The non-adjacent form is also known as "canonical signed digit" representation.
NAF assures a unique representation of an integer, but the main benefit of it is that the Hamming weight of the value will be minimal. For regular binary representations of values, half of all bits will be non-zero, on average, but with NAF this drops to only one-third of all digits. This leads to efficient implementations of add/subtract networks (e.g. multiplication by a constant) in hardwired digital signal processing.[1]
Obviously, at most half of the digits are non-zero, which was the reason it was introduced by G.W. Reitweisner [2] for speeding up early multiplication algorithms, much like Booth encoding.
Because every non-zero digit has to be adjacent to two 0s, the NAF representation can be implemented such that it only takes a maximum of m + 1 bits for a value that would normally be represented in binary with m bits.
The properties of NAF make it useful in various algorithms, especially some in cryptography; e.g., for reducing the number of multiplications needed for performing an exponentiation. In the algorithm, exponentiation by squaring, the number of multiplications depends on the number of non-zero bits. If the exponent here is given in NAF form, a digit value 1 implies a multiplication by the base, and a digit value −1 by its reciprocal.
Other ways of encoding integers that avoid consecutive 1s include Booth encoding and Fibonacci coding.

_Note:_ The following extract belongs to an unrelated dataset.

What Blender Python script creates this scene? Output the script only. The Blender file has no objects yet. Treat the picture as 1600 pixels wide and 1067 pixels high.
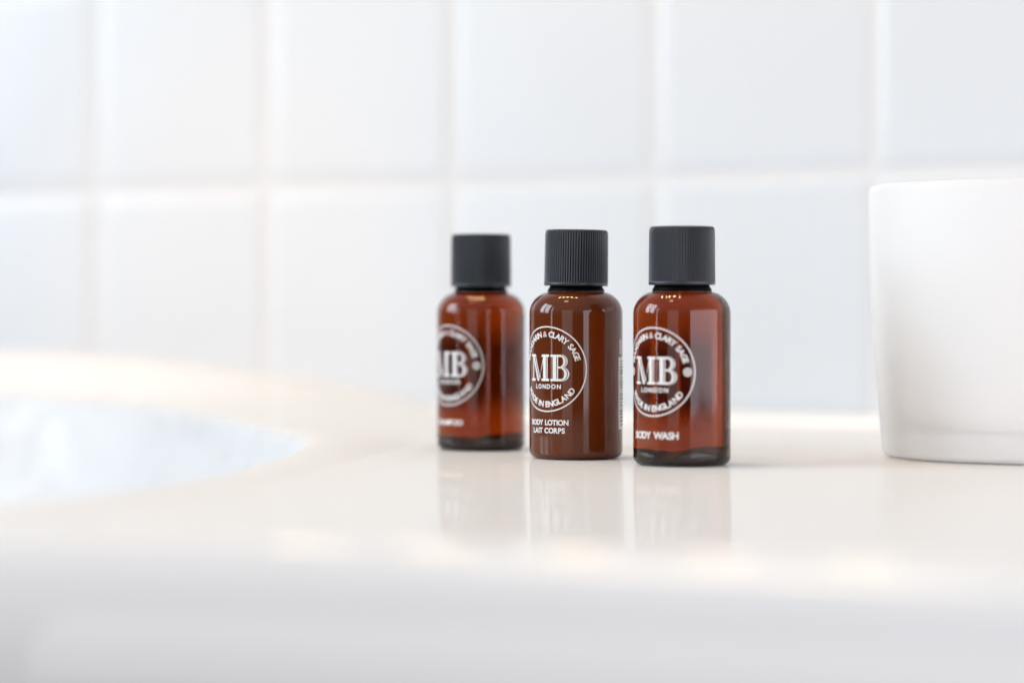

There are several algorithms for obtaining the NAF representation of a value given in binary. One such is the following method using repeated division; it works by choosing non-zero coefficients such that the resulting quotient is divisible by 2 and hence the next coefficient a zero.[3]
Input E = (em−1 em−2 ··· e1 e0)2 Output Z = (zm zm−1 ··· z1 z0)NAF i ← 0 while E > 0 do if E is odd then zi ← 2 − (E mod 4) E ← E − zi else zi ← 0 E ← E/2 i ← i + 1 return z
A faster way is given by Prodinger[4] where x is the input, np the string of positive bits and nm the string of negative bits:
Input x Output np, nm xh = x >> 1; x3 = x + xh; c = xh ^ x3; np = x3 & c; nm = xh & c;
which is used, for example, in A184616.